O descumprimento dessas obrigações pode gerar a responsabilidade civil do empregador, por danos morais e materiais, além de risco institucional e repercussão negativa.
Importa destacar que a criação de uma cultura organizacional inclusiva também se reflete na imagem da empresa, na satisfação dos colaboradores e na conformidade com as boas práticas internacionais de ESG (Environmental, Social and Governance).
5. Direitos, deveres e o papel da sociedade
Garantir a inclusão de pessoas com deficiência é tarefa compartilhada. Cabe ao Estado, à família e à sociedade criar condições reais de igualdade. Os empregadores têm um papel decisivo nesse cenário.
Por outro lado, também é importante que os trabalhadores atuem com transparência, responsabilidade e boa-fé, apresentando a documentação necessária e comprovando a real necessidade do ajuste na jornada.
A sociedade também precisa compreender que os direitos das pessoas com deficiência e de suas famílias não são “privilégios” ou “regalias”, mas sim medidas de justiça compensatória que visam corrigir desigualdades históricas e garantir condições reais de desenvolvimento pessoal e social.
6. Conclusão: da letra da lei à prática da inclusão
As recentes decisões da Justiça do Trabalho e do STF representam avanço concreto na efetivação dos direitos das pessoas com deficiência e suas famílias. Ao reconhecer a possibilidade de redução de jornada também aos celetistas, os tribunais colocam em prática os princípios constitucionais da dignidade humana, proteção da infância e inclusão.

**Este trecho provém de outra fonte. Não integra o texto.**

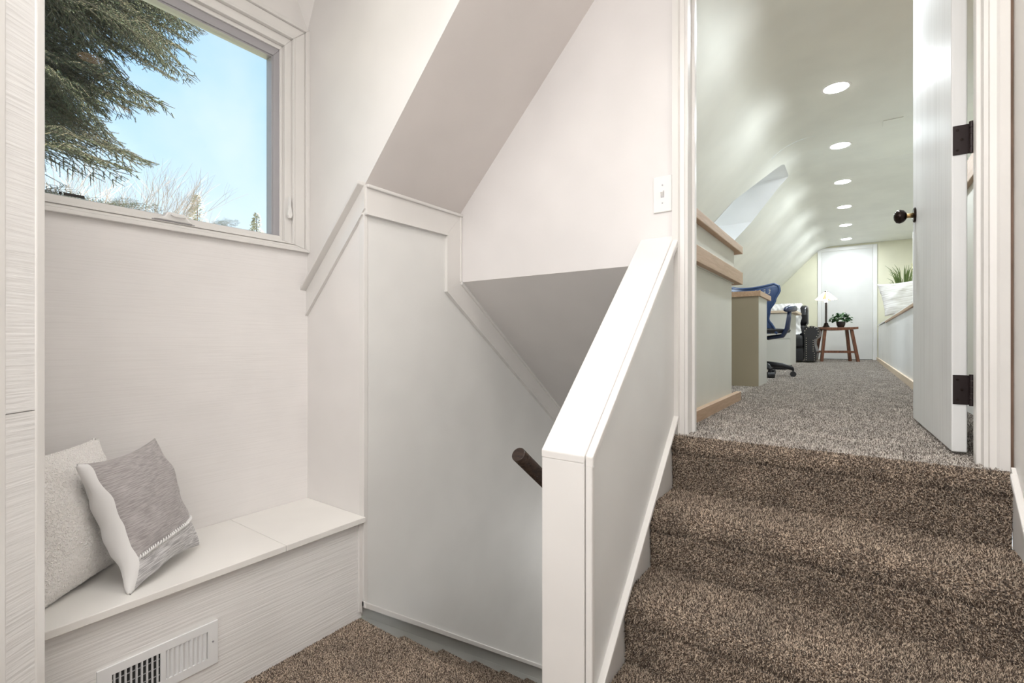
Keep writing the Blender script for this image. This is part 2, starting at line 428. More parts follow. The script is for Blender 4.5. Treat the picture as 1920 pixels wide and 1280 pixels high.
PR('core', WALL, [off(a0, -0.012), (e0[0], e0[1]), (e0[0]+0.0, -1.3), (-2.3, -1.3), (-2.3, 0.155), (-1.62, 0.155), (-1.545, 0.236)], 'z', LZ, CZ, sw)
# right wall and wall behind the camera
struct(B('wall_right', TRIM, 0.347, 0.5, -1.3, YD, LZ-0.1, CZ))
struct(B('wall_rear', WALL, -2.3, 0.5, -1.42, -1.3, LZ-0.1, CZ))

# ------------------------------------------------------------------ stair panel, band and mouldings on the stair side wall
def bot(y): return -1.083 - 0.741 * (y - 1.245)
def bin_(y): return 0.249 - 0.742 * (y - 1.715)
def bout(y): return 0.302 - 0.754 * (y - 1.822)
sp_root = struct(thing('trim_3', loc=(XP, 1.3, LZ)))
tag(sp_root, 'white painted panel and mitred trim band along the stair wall')
PR('panel', PANEL, [(1.252, bot(1.252)), (4.4, bot(4.4)), (4.4, bin_(4.4)+0.03), (1.72, 0.262), (1.72, 0.53), (1.252, 0.53)], 'x', -1.655, XP, sp_root)
PR('edge_strip', TRIM, [(1.236, -1.088), (1.256, -1.10), (1.256, 0.53), (1.236, 0.53)], 'x', -1.66, XP+0.003, sp_root, bevel=0.002)
PR('bottom_bead', TRIM, [(1.236, bot(1.236)-0.012), (4.4, bot(4.4)-0.012), (4.4, bot(4.4)+0.014), (1.236, bot(1.236)+0.014)], 'x', -1.655, XP+0.014, sp_root, bevel=0.003)
BX = XP + 0.016
PR('band', TRIM, [(YW-0.001, 0.524), (1.715, 0.524), (YD-0.002, 0.634), (YW-0.001, 0.634)], 'x', -1.65, BX, sp_root, bevel=0.0015)
PR('band', TRIM, [(1.715, 0.524), (1.715, 0.249), (YD-0.002, 0.304), (YD-0.002, 0.634)], 'x', -1.65, BX, sp_root, bevel=0.0015)
PR('band', TRIM, [(1.715, 0.249), (4.4, bin_(4.4)), (4.4, bout(4.4)), (YD-0.002, 0.304)], 'x', -1.65, BX, sp_root, bevel=0.0015)
PR('bead', TRIM, [(YW-0.002, 0.628), (YD, 0.628), (YD, 0.642), (YW-0.002, 0.642)], 'x', -1.65, BX+0.012, sp_root, bevel=0.004)
PR('bead', TRIM, [(YD-0.012, 0.30), (YD, 0.30), (YD, 0.63), (YD-0.012, 0.63)], 'x', -1.65, BX+0.006, sp_root, bevel=0.003)
PR('bead', TRIM, [(YD-0.005, 0.288), (4.4, bout(4.4)-0.012), (4.4, bout(4.4)+0.01), (YD-0.005, 0.308)], 'x', -1.65, BX+0.010, sp_root, bevel=0.003)
PR('lip', TRIM, [(YW, 0.519), (1.720, 0.519), (1.715, 0.527), (YW, 0.527)], 'x', -1.65, BX+0.004, sp_root)
PR('lip', TRIM, [(1.712, 0.244), (4.4, bin_(4.4)-0.005), (4.4, bin_(4.4)+0.006), (1.712, 0.254)], 'x', -1.65, BX+0.004, sp_root)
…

Para o empregador, esse novo paradigma exige postura proativa, atenta à legislação e sensível às realidades familiares. Para o trabalhador, representa uma conquista de cidadania que deve ser exercida com responsabilidade.
Trata-se, no fim das contas, de entender que os direitos das pessoas com deficiência são uma expressão do compromisso de uma sociedade com a sua própria humanidade.
A inclusão não é apenas uma meta legal: é um imperativo ético e civilizatório que nos chama a repensar relações de trabalho, modelos de produtividade e a própria noção de normalidade. Famílias que cuidam de pessoas com deficiência não devem ser vistas como exceção, mas como parte integrante do tecido social, que merece amparo, respeito e solidariedade.